5. Nos ranchos de pesca, além dos pescadores, encontram-se também, muitas pessoas que passam o dia bebendo e jogando carta. Nem tudo mundo é pescador, mas na hora de cercar ou xingar o surfista, todo mundo vira pescador profissional e quer mesmo é exercer o seu "direito" de mandar na praia. Mais do que pescar.
6. Os pescadores não podem prender, agredir, ofender ou executar a sentença de um surfista. Pescador não é oficial, não é polícia e nem juiz para ter esse poder. Ninguém pode ter tanto poder e muito menos ser um ditador das praias. A época do coronelismo já não acabou e o que todos querem hoje, é respeito.
7. Os surfistas estão levando a fama de espantar os peixes quando é obvia e notória a presença dos imensos e numerosos barcos pesqueiros com seus motores, sonares, barcos de apoio e todos os equipamentos da pesca industrial, essa sim cruel e predatória. Existem ainda as redes de pescas de arrastão não registradas e uma atividade pesqueira que desrespeita o período de desova. Estas atividades obviamente são muito mais danosas ao peixe e ao meio ambiente do que os surfistas, mas nesses assuntos, ousa comentar e discutir.

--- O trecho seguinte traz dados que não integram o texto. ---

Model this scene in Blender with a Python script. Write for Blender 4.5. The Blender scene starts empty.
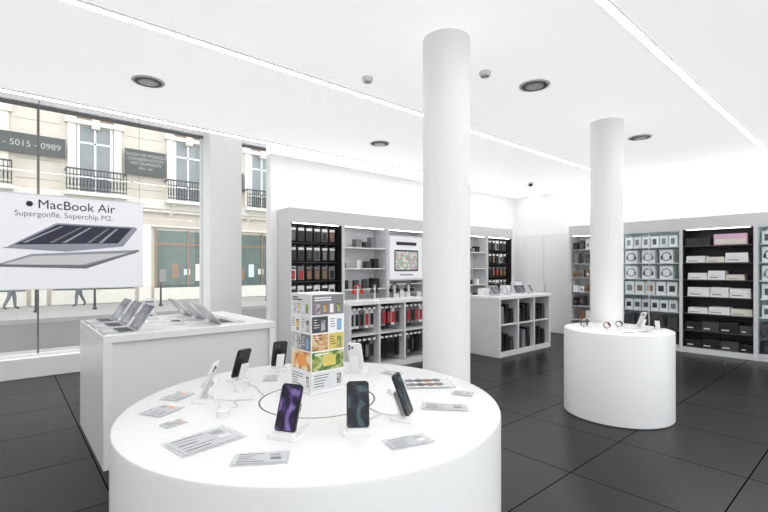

8. Os surfistas aceitam e respeitam a tradição da pesca, atividade cultural e tradicional de Santa Catarina, mas também ressaltam que aqui existe também um esporte grande, popular e com força crescente, que também tem o direito ao seu espaço. Não é porque a pesca da tainha é tradicional e centenária que ela não possa ser ajustada para uma realidade atual, tanto ecológica quanto social.
9. Existe um acordo, entre surfistas e pescadores, de quando o mar subir e as canoas não puderem entrar, os pescadores abrem as praias para os surfistas. Mas esse acordo nem sempre funciona. São muitos os dias de ondas grandes e mar grosso que passam sem aproveitamento algum para a pesca e proibidos para o surf. Os pescadores costumam não liberar o surf porque, segundo eles, se liberar um dia, os surfistas vão querer surfar em qualquer dia de onda, e isso eles não querem.
O LADO DA TAINHAA tainha sempre foi uma espécie abundante em nosso litoral. A grande maioria delas sai da Lagoa dos Patos e das inúmeras lagoas de água doce para desovar no mar. É uma espécie comum em todo o litoral brasileiro.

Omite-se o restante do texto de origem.